Fiction has to flourish from somewhere. In my case, it’s a fascination with power: how it is cast and how it is accepted. Power must be honest enough to endure, yet be dishonest enough to serve the greed of its roots.
Humanity faces an impossible situation called over-consumption. No government will face up to that fact. How can it? No power structure can stand before its people and admit ‘We’re up against it and we don’t have a clue’. There’s just about enough energy and resources to give about one tenth of the planet what is known as ‘the affluent lifestyle’. That means a house served by public utilities, a car, holidays far away, and plenty of credit to keep things churning. The consequent pollution is already beyond—well beyond—the capacity of our environment. Yet we’re told ‘debt doesn’t matter’ and renewables will come to the rescue. Sorry people, those who live by lies shall die by lies, or to put it another way, education comes to those who wait.
How nasty will this ‘education’ be? And what will the world be like afterwards?

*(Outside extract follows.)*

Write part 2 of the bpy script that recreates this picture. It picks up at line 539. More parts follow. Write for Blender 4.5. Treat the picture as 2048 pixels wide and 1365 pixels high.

These are questions I explore in my dystopian novels.
When not foretelling our grim prospects, you’ll find me roaming the Lammermuir Hills of Scotland on my vintage Flying Scot bicycle, prowling Edinburgh’s book shops or else swilling beer in good company (before The Bug hit us, at any rate).
Regrettably it looks like The Bug is pushing us into dystopia faster than I can write about it.